What enemies are abroad? Errors are a numerous horde, and new ones appear every hour: against what heresy am I to be on my guard? Sins creep from their lurking places when the darkness reigns; I must myself mount the watch-tower, and watch unto prayer. Our heavenly Protector foresees all the attacks which are about to be made upon us, and when as yet the evil designed us is but in the desire of Satan, he prays for us that our faith fail not, when we are sifted as wheat. Continue O gracious Watchman, to forewarn us of our foes, and for Zion’s sake hold not thy peace.

“Watchman, what of the night?” What weather is coming for the Church? Are the clouds lowering, or is it all clear and fair overhead? We must care for the Church of God with anxious love; and now that Popery and infidelity are both threatening, let us observe the signs of the times and prepare for conflict.

“Watchman, what of the night?” What stars are visible? What precious promises suit our present case? You sound the alarm, give us the consolation also. Christ, the polestar, is ever fixed in his place, and all the stars are secure in the right hand of their Lord.

But watchman, when comes the morning? The Bridegroom tarries. Are there no signs of his coming forth as the Sun of Righteousness? Has not the morning star arisen as the pledge of day? When will the day dawn, and the shadows flee away? O Jesus, if thou come not in person to thy waiting Church this day, yet come in Spirit to my sighing heart, and make it sing for joy.

“Now all the earth is bright and glad

With the fresh morn;

But all my heart is cold, and dark and sad:

Sun of the soul, let me behold thy dawn!

Come, Jesus, Lord,

O quickly come, according to thy word.”

Evening

1 PETER 2:9

“Let the whole earth be filled with his glory; Amen, and Amen.”
Psalm 72:19

This is a large petition.
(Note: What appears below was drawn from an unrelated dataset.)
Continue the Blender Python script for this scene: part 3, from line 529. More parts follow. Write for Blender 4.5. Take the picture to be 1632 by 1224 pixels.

To intercede for a whole city needs a stretch of faith, and there are times when a prayer for one man is enough to stagger us. But how far-reaching was the psalmist’s dying intercession! How comprehensive! How sublime! “Let the whole earth be filled with his glory.” It doth not exempt a single country however crushed by the foot of superstition; it doth not exclude a single nation however barbarous. For the cannibal as well as for the civilized, for all climes and races this prayer is uttered: the whole circle of the earth it encompasses, and omits no son of Adam. We must be up and doing for our Master, or we cannot honestly offer such a prayer. The petition is not asked with a sincere heart unless we endeavour, as God shall help us, to extend the kingdom of our Master. Are there not some who neglect both to plead and to labour? Reader, is it your prayer? Turn your eyes to Calvary. Behold the Lord of Life nailed to a cross, with the thorn-crown about his brow, with bleeding head, and hands, and feet. What! can you look upon this miracle of miracles, the death of the Son of God, without feeling within your bosom a marvellous adoration that language never can express? And when you feel the blood applied to your conscience, and know that he has blotted out your sins, you are not a man unless you start from your knees and cry, “Let the whole earth be filled with his glory; Amen, and Amen.” Can you bow before the Crucified in loving homage, and not wish to see your Monarch master of the world? Out on you if you can pretend to love your Prince, and desire not to see him the universal ruler. Your piety is worthless unless it leads you to wish that the same mercy which has been extended to you may bless the whole world. Lord, it is harvest-time, put in thy sickle and reap.